[Scenes as source code]
──────────

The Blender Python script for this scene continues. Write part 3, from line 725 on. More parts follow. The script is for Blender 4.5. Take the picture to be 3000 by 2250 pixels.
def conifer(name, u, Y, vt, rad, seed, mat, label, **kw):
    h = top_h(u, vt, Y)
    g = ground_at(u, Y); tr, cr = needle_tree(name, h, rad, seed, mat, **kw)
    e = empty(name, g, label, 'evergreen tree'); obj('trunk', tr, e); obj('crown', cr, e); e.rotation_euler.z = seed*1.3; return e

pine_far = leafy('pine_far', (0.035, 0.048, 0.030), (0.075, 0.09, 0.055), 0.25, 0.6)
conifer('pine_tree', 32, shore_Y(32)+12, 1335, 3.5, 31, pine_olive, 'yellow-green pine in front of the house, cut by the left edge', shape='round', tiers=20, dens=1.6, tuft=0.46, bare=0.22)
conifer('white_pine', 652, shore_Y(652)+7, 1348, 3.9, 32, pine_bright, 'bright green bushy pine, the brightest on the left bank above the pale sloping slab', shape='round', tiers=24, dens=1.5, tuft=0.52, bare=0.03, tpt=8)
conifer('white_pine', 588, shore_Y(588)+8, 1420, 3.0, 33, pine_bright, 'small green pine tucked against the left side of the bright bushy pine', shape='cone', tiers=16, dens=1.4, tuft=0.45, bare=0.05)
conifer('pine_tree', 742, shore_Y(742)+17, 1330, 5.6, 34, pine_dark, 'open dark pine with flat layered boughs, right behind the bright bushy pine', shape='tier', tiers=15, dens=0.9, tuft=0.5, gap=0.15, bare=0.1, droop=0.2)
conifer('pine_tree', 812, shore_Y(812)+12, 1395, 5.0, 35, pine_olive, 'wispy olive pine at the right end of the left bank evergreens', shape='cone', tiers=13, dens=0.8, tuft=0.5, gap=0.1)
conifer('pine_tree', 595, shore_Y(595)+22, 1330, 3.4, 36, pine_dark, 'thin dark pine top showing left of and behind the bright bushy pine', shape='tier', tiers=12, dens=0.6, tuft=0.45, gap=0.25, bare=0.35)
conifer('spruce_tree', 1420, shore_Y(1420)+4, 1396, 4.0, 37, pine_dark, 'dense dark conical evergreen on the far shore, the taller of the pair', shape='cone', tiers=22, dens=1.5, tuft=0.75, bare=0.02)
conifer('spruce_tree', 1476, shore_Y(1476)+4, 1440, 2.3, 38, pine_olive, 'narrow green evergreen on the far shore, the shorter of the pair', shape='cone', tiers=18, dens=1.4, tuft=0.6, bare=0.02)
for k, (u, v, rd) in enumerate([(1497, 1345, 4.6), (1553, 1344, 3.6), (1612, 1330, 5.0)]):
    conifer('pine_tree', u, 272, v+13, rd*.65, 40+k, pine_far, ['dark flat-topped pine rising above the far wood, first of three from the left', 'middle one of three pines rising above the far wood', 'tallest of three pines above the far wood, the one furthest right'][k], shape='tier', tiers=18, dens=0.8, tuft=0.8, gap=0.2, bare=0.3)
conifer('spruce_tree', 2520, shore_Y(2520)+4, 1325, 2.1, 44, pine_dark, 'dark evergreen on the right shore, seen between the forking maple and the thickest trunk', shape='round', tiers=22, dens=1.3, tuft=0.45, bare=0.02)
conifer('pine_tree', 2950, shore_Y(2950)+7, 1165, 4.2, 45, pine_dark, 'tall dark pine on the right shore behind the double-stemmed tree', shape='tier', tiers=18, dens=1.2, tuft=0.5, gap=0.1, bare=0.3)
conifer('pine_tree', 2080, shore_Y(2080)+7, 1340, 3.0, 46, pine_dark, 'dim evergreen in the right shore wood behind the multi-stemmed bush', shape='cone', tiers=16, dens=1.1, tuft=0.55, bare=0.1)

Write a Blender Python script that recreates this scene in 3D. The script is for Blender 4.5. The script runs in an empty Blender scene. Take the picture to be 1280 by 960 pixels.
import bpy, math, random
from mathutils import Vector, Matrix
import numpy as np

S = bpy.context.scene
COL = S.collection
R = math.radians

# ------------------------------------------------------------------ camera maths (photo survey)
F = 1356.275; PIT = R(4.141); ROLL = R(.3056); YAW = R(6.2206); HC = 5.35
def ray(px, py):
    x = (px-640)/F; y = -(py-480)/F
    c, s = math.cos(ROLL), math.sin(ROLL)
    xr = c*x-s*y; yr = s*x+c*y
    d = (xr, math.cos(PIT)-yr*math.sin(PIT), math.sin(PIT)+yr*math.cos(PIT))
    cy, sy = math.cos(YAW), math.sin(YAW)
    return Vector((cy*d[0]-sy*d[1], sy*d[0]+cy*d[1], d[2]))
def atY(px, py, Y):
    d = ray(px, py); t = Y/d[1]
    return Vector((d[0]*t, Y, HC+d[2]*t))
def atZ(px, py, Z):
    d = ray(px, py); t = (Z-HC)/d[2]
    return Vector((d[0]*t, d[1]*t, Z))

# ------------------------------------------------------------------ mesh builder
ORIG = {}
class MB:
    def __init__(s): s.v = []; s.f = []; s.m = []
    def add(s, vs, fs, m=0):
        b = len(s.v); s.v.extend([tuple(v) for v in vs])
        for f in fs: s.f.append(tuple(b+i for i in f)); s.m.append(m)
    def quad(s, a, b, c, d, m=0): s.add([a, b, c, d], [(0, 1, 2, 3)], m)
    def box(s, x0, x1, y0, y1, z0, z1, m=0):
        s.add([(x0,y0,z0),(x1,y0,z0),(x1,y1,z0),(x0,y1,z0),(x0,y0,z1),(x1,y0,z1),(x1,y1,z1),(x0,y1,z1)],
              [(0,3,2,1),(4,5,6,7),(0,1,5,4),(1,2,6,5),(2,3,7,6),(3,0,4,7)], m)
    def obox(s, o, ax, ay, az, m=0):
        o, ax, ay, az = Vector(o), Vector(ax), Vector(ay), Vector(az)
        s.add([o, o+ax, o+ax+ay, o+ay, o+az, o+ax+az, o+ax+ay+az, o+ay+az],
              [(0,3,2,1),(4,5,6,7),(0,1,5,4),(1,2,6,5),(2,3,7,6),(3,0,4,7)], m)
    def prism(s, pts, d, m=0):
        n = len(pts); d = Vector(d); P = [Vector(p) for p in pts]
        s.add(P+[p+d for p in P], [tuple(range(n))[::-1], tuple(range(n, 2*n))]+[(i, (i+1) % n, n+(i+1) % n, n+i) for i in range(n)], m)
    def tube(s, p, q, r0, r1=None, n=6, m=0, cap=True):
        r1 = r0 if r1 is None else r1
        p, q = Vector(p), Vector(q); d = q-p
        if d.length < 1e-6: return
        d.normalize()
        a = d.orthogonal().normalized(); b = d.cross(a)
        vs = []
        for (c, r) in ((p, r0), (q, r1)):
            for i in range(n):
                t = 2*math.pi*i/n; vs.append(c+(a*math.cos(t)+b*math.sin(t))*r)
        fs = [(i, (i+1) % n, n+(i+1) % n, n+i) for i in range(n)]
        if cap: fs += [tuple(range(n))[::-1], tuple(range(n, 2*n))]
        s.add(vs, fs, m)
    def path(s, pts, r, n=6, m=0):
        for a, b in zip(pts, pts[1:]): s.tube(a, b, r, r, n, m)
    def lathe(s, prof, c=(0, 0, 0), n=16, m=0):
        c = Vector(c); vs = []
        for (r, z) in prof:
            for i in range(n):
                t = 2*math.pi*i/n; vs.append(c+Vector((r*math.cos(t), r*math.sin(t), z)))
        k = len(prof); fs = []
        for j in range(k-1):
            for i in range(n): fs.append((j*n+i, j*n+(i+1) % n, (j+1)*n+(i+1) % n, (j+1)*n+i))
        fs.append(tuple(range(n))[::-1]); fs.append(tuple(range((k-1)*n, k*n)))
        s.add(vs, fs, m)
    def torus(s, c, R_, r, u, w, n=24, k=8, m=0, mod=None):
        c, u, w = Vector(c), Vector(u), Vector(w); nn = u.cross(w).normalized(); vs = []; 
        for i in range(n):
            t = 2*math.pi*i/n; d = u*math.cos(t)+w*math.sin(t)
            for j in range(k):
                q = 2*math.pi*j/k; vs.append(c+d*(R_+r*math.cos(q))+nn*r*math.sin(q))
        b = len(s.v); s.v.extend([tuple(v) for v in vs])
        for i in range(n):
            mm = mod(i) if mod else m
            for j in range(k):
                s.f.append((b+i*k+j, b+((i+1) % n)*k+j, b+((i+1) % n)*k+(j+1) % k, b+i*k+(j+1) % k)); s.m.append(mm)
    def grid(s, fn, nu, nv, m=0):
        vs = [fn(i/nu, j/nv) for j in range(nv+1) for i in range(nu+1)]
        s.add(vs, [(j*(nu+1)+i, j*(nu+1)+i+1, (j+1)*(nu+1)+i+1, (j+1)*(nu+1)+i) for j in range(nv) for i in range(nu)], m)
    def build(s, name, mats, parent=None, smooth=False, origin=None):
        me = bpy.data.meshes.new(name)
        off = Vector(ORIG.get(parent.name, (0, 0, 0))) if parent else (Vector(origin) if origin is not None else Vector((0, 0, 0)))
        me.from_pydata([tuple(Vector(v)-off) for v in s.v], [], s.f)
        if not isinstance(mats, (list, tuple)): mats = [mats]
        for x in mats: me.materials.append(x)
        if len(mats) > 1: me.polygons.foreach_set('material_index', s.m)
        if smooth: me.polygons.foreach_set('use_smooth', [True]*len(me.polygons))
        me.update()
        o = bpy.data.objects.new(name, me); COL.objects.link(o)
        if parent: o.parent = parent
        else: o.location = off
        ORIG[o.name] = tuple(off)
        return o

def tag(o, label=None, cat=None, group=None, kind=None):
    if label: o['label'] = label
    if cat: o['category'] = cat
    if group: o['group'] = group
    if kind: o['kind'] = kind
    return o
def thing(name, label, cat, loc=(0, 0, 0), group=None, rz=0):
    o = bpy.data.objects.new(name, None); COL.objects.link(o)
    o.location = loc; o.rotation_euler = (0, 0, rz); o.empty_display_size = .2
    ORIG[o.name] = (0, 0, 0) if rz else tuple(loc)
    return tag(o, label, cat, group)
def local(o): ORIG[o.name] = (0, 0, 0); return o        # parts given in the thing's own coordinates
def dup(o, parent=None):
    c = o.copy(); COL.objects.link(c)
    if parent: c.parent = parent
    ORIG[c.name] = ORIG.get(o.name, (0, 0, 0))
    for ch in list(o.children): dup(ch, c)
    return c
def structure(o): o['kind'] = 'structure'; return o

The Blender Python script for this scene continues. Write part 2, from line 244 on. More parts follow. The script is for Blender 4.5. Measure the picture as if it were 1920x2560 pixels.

──────────

* What you have to do
Each line from the one bearing "Write a Blender" through the one bearing "R = math.radians" is to be duplicated without change; all remaining lines are to be left out.

* Answer below
Write a Blender Python script that recreates this scene in 3D. The script is for Blender 4.5. The script runs in an empty Blender scene. Take the picture to be 1280 by 960 pixels.
import bpy, math, random
from mathutils import Vector, Matrix
import numpy as np

S = bpy.context.scene
COL = S.collection
R = math.radians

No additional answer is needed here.